Sunday, January 20, 2019

How Has Yale Done Since the Financial Crisis?

Just following up on Financial Independence's comment on my post linking David Svensen's 2008 lecture. How has Yale done since Svensen's lecture? It is easy to find out by checking the endowment's annual reports. Yale's financial year is from July 1st to June 30th. The graph shows Yale's total return index against the MSCI, S&P 500, and HFRI, where the others are all calculated on a July to June basis too.

Yale has performed quite well, eventually outperforming the MSCI World Index, but underperforming the S&P 500. Yale's diversification didn't help in the financial crisis. Their returns were just as negative as those of the MSCI and the S&P 500 in 2008-9. By contrast, the HFRI suffered only small losses in 2008-9. The bottom line is that Yale's returns are quite similar to an equity index.
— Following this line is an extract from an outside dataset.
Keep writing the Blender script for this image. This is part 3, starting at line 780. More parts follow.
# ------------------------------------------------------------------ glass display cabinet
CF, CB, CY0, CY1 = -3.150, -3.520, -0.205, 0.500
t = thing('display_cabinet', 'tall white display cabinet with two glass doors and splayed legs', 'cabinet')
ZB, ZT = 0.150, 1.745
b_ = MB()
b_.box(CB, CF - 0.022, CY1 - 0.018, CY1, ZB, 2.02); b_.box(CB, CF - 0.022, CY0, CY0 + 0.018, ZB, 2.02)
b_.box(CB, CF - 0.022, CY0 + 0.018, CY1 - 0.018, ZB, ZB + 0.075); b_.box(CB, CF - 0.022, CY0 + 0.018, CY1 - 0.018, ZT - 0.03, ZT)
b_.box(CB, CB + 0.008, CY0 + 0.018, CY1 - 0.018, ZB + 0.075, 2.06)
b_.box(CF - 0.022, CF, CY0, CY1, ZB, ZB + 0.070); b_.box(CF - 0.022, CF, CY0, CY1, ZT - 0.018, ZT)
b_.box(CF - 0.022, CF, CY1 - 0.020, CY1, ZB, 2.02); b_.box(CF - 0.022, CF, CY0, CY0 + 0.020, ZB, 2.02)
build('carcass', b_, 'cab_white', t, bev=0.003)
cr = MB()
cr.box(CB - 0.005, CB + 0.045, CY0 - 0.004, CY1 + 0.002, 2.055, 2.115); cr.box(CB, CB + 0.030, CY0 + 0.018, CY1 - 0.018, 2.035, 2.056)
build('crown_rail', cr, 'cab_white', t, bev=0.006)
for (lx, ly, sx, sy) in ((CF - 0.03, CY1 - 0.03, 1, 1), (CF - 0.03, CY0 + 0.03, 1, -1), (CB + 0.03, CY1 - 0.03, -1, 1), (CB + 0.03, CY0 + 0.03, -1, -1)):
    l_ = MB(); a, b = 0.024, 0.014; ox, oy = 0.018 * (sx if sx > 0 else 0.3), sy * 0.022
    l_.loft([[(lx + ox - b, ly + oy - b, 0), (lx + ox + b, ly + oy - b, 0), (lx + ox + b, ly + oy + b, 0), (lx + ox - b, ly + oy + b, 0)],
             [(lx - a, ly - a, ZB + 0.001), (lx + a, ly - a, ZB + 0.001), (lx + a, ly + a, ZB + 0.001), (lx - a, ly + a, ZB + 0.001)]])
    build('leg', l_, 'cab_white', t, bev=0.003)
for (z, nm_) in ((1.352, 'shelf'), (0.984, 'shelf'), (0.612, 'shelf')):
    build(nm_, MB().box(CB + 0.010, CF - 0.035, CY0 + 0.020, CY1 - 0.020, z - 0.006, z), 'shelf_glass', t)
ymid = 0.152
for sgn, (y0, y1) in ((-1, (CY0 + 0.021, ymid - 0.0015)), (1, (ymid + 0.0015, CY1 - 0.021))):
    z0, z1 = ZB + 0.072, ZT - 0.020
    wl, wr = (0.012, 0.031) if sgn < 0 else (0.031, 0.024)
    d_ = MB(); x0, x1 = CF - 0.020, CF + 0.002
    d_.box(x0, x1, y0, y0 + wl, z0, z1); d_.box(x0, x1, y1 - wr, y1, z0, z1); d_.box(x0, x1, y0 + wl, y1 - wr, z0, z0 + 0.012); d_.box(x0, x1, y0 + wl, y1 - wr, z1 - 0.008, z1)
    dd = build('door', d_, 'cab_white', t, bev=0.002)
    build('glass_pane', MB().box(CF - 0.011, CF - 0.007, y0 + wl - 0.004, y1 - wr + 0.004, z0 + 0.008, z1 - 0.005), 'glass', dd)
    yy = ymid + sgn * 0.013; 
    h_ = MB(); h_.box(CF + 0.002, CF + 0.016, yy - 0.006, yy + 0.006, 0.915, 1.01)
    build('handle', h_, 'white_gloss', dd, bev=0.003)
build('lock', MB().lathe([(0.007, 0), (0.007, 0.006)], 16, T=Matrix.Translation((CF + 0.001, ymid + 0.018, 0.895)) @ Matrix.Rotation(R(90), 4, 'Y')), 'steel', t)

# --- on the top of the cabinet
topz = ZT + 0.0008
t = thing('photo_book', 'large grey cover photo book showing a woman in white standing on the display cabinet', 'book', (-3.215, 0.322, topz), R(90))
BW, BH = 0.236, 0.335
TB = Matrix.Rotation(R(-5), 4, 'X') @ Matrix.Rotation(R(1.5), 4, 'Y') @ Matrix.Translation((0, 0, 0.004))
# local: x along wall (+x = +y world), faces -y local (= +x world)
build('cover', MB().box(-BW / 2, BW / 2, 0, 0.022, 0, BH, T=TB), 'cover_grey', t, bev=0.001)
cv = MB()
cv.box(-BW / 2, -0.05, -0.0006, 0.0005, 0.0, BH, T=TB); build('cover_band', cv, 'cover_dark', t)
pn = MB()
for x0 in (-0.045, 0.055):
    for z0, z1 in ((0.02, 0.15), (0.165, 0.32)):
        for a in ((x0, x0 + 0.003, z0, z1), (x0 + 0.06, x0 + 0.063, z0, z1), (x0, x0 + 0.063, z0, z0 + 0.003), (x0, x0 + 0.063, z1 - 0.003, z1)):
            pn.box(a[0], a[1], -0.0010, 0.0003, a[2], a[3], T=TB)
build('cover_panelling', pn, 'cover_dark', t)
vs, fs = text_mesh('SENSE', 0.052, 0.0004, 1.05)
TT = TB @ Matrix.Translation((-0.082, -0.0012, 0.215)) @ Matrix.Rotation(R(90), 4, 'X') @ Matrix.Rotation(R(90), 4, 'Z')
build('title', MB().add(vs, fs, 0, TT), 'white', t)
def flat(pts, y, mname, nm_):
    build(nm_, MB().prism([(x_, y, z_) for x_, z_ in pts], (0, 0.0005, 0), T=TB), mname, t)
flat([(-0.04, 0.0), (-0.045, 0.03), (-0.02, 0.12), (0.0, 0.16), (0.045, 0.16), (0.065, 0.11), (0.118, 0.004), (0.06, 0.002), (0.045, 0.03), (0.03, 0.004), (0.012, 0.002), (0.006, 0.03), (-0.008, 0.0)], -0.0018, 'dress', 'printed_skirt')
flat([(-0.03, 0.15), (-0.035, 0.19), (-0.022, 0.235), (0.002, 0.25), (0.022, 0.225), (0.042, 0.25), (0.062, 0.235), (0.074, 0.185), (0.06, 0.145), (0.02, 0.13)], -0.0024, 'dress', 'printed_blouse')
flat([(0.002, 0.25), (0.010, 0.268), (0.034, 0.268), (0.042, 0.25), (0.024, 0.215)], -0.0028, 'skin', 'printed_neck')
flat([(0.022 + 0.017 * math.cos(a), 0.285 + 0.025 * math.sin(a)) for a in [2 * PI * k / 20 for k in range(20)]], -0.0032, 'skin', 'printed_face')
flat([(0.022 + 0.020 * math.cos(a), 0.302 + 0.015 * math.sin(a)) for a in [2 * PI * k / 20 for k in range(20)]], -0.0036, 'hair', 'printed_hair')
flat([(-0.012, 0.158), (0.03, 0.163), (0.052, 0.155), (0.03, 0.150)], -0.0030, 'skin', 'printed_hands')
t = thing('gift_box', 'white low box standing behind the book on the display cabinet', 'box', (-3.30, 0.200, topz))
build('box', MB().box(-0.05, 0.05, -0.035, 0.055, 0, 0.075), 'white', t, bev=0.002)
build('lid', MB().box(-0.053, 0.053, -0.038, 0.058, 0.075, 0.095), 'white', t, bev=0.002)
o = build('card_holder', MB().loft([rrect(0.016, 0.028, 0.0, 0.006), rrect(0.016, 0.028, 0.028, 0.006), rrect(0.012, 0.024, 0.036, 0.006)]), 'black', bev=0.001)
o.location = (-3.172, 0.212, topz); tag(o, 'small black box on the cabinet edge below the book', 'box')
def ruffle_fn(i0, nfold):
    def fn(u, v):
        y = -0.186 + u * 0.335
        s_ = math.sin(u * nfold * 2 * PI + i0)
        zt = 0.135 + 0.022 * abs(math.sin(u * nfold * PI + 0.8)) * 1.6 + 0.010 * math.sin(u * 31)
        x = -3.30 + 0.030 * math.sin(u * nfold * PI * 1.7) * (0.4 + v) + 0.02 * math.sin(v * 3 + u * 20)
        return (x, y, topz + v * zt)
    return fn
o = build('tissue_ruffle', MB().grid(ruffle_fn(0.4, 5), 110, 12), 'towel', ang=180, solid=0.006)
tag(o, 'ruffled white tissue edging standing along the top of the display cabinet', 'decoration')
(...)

Here is their asset allocation over the years:

Prior to 2013 they didn't report venture capital separately from buyout funds and so "Leveraged Buyouts" represents all private equity in the earlier years. Also, prior to 2009 they didn't report real estate and natural resources separately and so "natural resources" covers both. Over the years they have increased private equity and foreign stocks and reduced real estate and domestic stocks.


Financial Independence said...

Hello mOOm,

Thank you for posting the statistic on Yale endowment performance. I really appreciate your response.

Its very solid performance and many funds struggling to repeat S&P 500 performance even they mirroring it.

Where did your data came from on S&P500, when I look at Vanguard with $10K invested in 2008 it became almost $40K in 2018:

your chart shows only 2.5 times increase.

mOOm said...

I use the total return index from S&P. Because Yale's financial year is 1 July to 30 June, the 2018 number for the S&P 500 is as at 30 June 2018. So, it starts out with a big drop. If you measure from 31 December 2018, you will get much greater growth, I think.